No entanto, com suas posturas questionadoras e versos atemporais, elas preencheram esse gênero musical, símbolo da cultura e da identidade do povo brasileiro.
Jovelina Farias Belfort, integrante da Ala das Baianas do Império Serrano, parecia ter música correndo em suas veias. Era frequentadora assídua das Rodas do Botequim da Escola da Serrinha, do Pagode da Tamarineira, no Cacique de Ramos. Estamos diante de uma dessas mulheres sambistas, trabalhadoras, corajosas e ousadas, que usou sua voz para falar de amor, e dos problemas de seu país, especialmente, o racismo.
Cantora e compositora, Jovelina, cuja pele reluzente a fez ser chamada de “Pérola Negra”, é um dos muitos exemplos de resistência dentro de uma sociedade patriarcalista em que a mulher, sobretudo a negra, fica relegada a um papel secundário e subalterno.
Dona de um “Sorriso Aberto”, Jovelina, que enfrentou muitas pedras no caminho, nunca se deixou sucumbir pelo pouco que tinha, por isso, pegou seu violão, fez “alguns acordes” para não permitir que a tristeza se aproximasse de si.
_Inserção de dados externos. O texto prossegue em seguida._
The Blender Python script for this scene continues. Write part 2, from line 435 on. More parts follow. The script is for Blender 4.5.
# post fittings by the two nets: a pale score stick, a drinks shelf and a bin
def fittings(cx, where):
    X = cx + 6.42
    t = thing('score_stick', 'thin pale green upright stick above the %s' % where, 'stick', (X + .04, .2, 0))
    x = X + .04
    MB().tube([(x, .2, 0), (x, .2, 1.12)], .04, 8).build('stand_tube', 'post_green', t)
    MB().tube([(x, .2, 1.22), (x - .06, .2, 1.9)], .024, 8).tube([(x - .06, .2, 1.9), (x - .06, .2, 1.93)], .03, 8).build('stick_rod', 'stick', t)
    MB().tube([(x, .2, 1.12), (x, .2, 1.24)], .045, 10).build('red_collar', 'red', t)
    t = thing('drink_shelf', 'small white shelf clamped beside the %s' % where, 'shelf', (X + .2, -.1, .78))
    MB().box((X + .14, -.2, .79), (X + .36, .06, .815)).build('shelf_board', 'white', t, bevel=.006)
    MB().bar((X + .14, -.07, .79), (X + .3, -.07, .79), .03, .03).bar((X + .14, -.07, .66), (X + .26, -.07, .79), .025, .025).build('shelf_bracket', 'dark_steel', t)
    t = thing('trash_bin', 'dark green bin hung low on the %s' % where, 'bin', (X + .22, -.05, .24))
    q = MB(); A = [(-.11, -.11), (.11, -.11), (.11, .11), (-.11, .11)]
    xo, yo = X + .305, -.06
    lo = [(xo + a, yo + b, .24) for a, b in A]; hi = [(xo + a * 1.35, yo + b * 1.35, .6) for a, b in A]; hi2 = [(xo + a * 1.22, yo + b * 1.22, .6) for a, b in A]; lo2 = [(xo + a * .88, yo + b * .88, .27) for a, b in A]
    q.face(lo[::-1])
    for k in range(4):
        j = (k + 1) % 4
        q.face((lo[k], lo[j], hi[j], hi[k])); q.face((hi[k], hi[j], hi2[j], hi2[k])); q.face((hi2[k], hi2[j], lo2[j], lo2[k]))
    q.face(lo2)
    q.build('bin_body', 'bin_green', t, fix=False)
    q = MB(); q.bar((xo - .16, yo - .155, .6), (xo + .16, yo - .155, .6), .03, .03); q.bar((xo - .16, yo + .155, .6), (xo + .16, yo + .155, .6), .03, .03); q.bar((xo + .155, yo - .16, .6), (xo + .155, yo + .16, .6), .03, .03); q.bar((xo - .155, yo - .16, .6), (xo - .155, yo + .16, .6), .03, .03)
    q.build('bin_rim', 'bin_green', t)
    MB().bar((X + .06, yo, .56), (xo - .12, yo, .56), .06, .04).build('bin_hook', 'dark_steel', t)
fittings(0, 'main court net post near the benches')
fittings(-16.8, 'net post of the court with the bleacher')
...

A tia do cantor Seu Jorge gravou cinco discos individuais, embora hoje somente encontremos coletâneas com alguns de seus sucessos chegando, inclusive, a ser agraciada com um “Disco de Platina”.
Dona de uma voz rouca, forte, amarfanhada e de um estilo próprio, conquistou fãs como Zeca Pagodinho, que a descrevia como uma figura alegre e talentosa. Como se não bastasse, há ainda Maria Bethânia, a “Abelha Rainha da MPB”, Alcione (de alcunha “Marrom”), que homenageou Jovelina em um de seus melhores discos: “Profissão cantora”.
Até o Google se curvou ao seu talento. Em 21 de julho, dia de seu nascimento, do ano passado, através do Doodle, foi possível vê-la cantando com um microfone na mão.
Nascida no subúrbio do Rio de Janeiro, Jovelina, trabalhou como lavadeira, babá e vendedora de linguiça. Como empregada doméstica, foram quarenta anos. Seus afazeres eram feitos ao som da voz de Clementina de Jesus – um “fenômeno telúrico exclusivamente brasileiro”, nas palavras do maestro Francisco Mignone.
Escutar Jovelina Pérola Negra é escutar o testemunho de uma história de força e de superação, já que a autora de “Feirinha da Pavuna” tinha uma alegria contagiante. Afinal, ela mesmo dizia: “Já sofri demais. Chorei demais… Agora, quero sorrir”. Por isso, foi à luta, espalhou sua voz pelos rincões do Brasil e se imortalizou, tal qual a sua arte.